Fed Likely to Confirm Economic Recovery
Wednesday, September 23, 2009
From Bloomberg, Fed May Signal Economic Recovery Has Begun, Affirm Low Rates:
Federal Reserve officials may signal that the U.S. economy has started to recover while maintaining their pledge to keep the benchmark interest rate near a record low for an “extended period.”
Chairman Ben S. Bernanke and his colleagues may seek to contain any investor expectations that they will begin raising interest rates as soon as this year by citing risks to the economic recovery. Today’s Fed statement may retain references from last month to rising unemployment and “tight” credit as constraints on consumer spending.
Actions speak louder than words. Real economic recovery would be accompanied by rising interest rates. Although lower interest rates will create a future inflationary spiral, they are needed for banks to recapitalize and play the yield curve. Rest assured, interest rates will remain low for as long as it takes to reline the pockets of bankers.
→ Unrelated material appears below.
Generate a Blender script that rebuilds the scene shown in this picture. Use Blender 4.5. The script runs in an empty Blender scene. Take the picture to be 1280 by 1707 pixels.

As for long-term consequences, when was that ever a concern?
Higher Mortgage Rates
A return to growth may bolster the case for an increase in the Fed’s target rate, Stanford University economist John Taylor said in a Sept. 11 Bloomberg Radio interview.
The Fed may need to raise the rate in the first half of 2010 should inflation increase, said Taylor, who devised a guideline for setting the target interest rate based on growth and inflation.
Most FOMC officials are worried expectations for a higher federal funds rate will push up yields on 10-year Treasury notes, increasing mortgage costs, said Michael Feroli, an economist at JPMorgan Chase & Co. in New York and a former member of the Fed’s research staff.
Higher mortgage rates as a function of higher interest rates are a significant threat to economic growth. Our economy has become so structurally weak that the Fed must continue to buy housing-related debt or risk home prices dropping like a stone. Nonetheless, the Fed is powerless to stop prices from falling in terms of gold. But, since most people are fixated on the nominal price of goods, the Fed can continue to conjure up evidence to support the mythical economic recovery.
Keynesianism Strikes Again
The central bank is likely to repeat its view that inflation will remain “subdued for some time” because of slack in the economy, analysts said. Consumer prices fell 1.5 percent in the year ended in August.
I have a question: was the Weimar Republic running at 100% capacity when their currency failed? What about Argentina, Zimbabwe, or Russia? Keynesianism is based on an economic theory that celebrates bigger government, not real-life empirical observation.